December 14, 2017
Communications with clients, opposing counsel, and adjudicators often raise difficult questions about ethics and professionalism. Where is the line between zealous advocacy and incivility? What are best practices for communicating tough litigation issues to employees/grievors with mental health disabilities? In this session, seasoned advocates will provide guidance on these and other key issues, helping you avoid breakdowns in communication that may lead to legal malpractice claims, duty of fair representation allegations, and complaints to law societies.
- Maintaining contact: When are face-to-face meetings with clients/grievors advisable during litigation and negotiations? What level of communication should be maintained with grievors while awaiting arbitration?
- Tough communications: What are some best practices for communicating difficult litigation issues to employees/grievors with mental health disabilities? When should face-to-face discussions be documented in writing?
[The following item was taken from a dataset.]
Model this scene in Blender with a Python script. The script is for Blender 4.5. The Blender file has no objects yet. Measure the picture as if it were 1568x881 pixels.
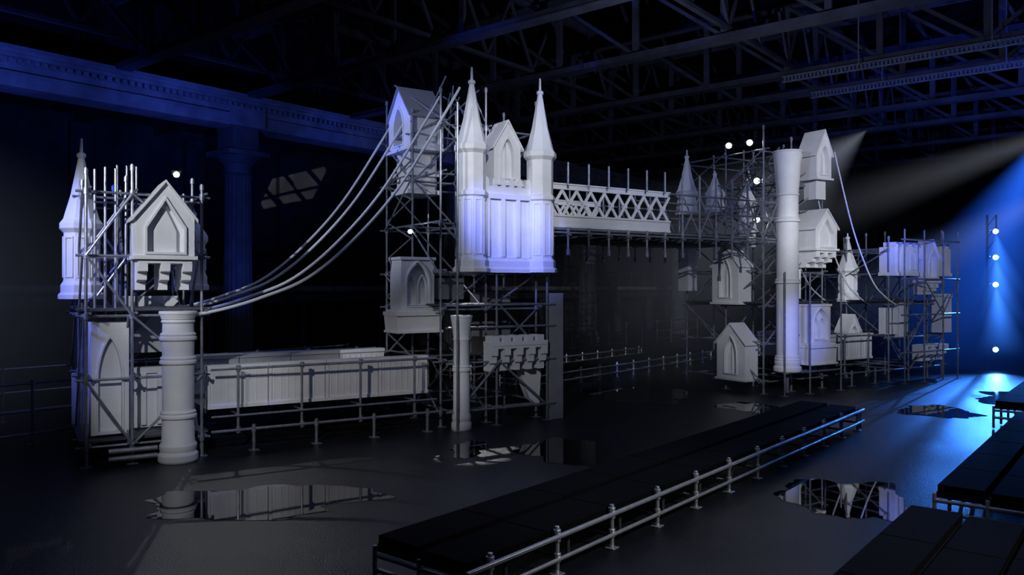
import bpy, math, random
from mathutils import Matrix, Vector
from mathutils.geometry import tessellate_polygon
random.seed(7)
R=math.radians
scene=bpy.context.scene

# ---------------------------------------------------------------- materials
def mat(name,col,rough=.5,metal=0,bump=0,bscale=20,var=0,vscale=4,emit=None,estr=0,spec=.5):
    m=bpy.data.materials.new(name); m.use_nodes=True
    nt=m.node_tree; b=nt.nodes['Principled BSDF']
    b.inputs['Base Color'].default_value=(*col,1); b.inputs['Roughness'].default_value=rough
    b.inputs['Metallic'].default_value=metal; b.inputs['Specular IOR Level'].default_value=spec
    tc=nt.nodes.new('ShaderNodeTexCoord')
    if var:
        n=nt.nodes.new('ShaderNodeTexNoise'); n.inputs['Scale'].default_value=vscale; n.inputs['Detail'].default_value=6
        nt.links.new(tc.outputs['Object'],n.inputs['Vector'])
        r=nt.nodes.new('ShaderNodeValToRGB')
        r.color_ramp.elements[0].position=.3; r.color_ramp.elements[1].position=.7
        r.color_ramp.elements[0].color=(*[c*(1-var) for c in col],1)
        r.color_ramp.elements[1].color=(*[min(1,c*(1+var)) for c in col],1)
        nt.links.new(n.outputs['Fac'],r.inputs['Fac']); nt.links.new(r.outputs['Color'],b.inputs['Base Color'])
    if bump:
        n=nt.nodes.new('ShaderNodeTexNoise'); n.inputs['Scale'].default_value=bscale; n.inputs['Detail'].default_value=4
        nt.links.new(tc.outputs['Object'],n.inputs['Vector'])
        bp=nt.nodes.new('ShaderNodeBump'); bp.inputs['Strength'].default_value=bump; bp.inputs['Distance'].default_value=.02
        nt.links.new(n.outputs['Fac'],bp.inputs['Height']); nt.links.new(bp.outputs['Normal'],b.inputs['Normal'])
    if emit:
        b.inputs['Emission Color'].default_value=(*emit,1); b.inputs['Emission Strength'].default_value=estr
    return m
WHITE=mat('white_painted_plaster',(.72,.73,.77),.6,0,.12,30,.06,3)
STEEL=mat('galvanised_tube',(.27,.29,.35),.33,.5,0,20,.25,8)
DSTEEL=mat('dark_tube',(.08,.08,.09),.5,.3)
SILVER=mat('aluminium',(.65,.67,.70),.3,.6,0,20,.15,10)
CABLE=mat('cable_sleeve',(.62,.64,.72),.45)
FLOOR=mat('dark_asphalt',(.014,.015,.018),.36,0,.35,50,.5,1.2,spec=.4)
WATER=mat('water',(.003,.003,.004),.02,0,0,spec=1.0)
BLACK=mat('black_cushion',(.006,.006,.007),.85,0,.2,40,spec=.06)
BFRAME=mat('black_frame',(.01,.01,.011),.6,spec=.2)
STONE=mat('painted_stone',(.22,.22,.24),.7,0,.3,8,.3,2)
COLM=mat('column_stone',(.09,.09,.10),.7,0,.3,8,.3,2)
WALL=mat('dark_wall',(.03,.03,.034),.85,0,.3,5,.4,1,spec=.2)
IRON=mat('dark_iron',(.06,.06,.075),.55,.2,0,20,.3,2,spec=.3)
CEIL=mat('dark_ceiling',(.010,.010,.012),.9,0,.2,4,.3,1,spec=.1)
GREY=mat('grey_panel',(.24,.24,.27),.7,0,.1,20,.1,3)
LAMPW=mat('lamp_lens_white',(1,1,1),.3,emit=(1,.97,.9),estr=22)
LAMPB=mat('lamp_lens_blue',(.1,.3,1),.3,emit=(.1,.35,1),estr=45)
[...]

Do you have to share with an employer or employee all the information you receive from opposing counsel? All discussions with a mediator or arbitrator?
- Dealing with difficult people: How should labour relations professionals deal with clients/grievors who appear to be bullies, or are chronically angry or resistant to change? What should you do if you don’t believe your client is being completely honest?
- Zealous advocacy: What standards are applicable to an advocate’s behaviour? Where is the line between zealous advocacy and incivility? Is it appropriate to subtly inform an arbitrator that an unwelcome decision could result in his or her “never arbitrating in this town again”?
- Conversations during the hearing: Is it always inappropriate to communicate with your own witnesses before they have completed giving evidence? If not, when is it permissible? What about witnesses for the opposing side?
- Papering the file: Should all discussions/instructions from clients/grievors be documented in writing? Are notes to the file sufficient, or should confirming letters/emails be sent? How much detail is required for notes regarding settlement discussions? What type of notes should be kept by negotiators and lawyers during bargaining? What information is particularly important to include?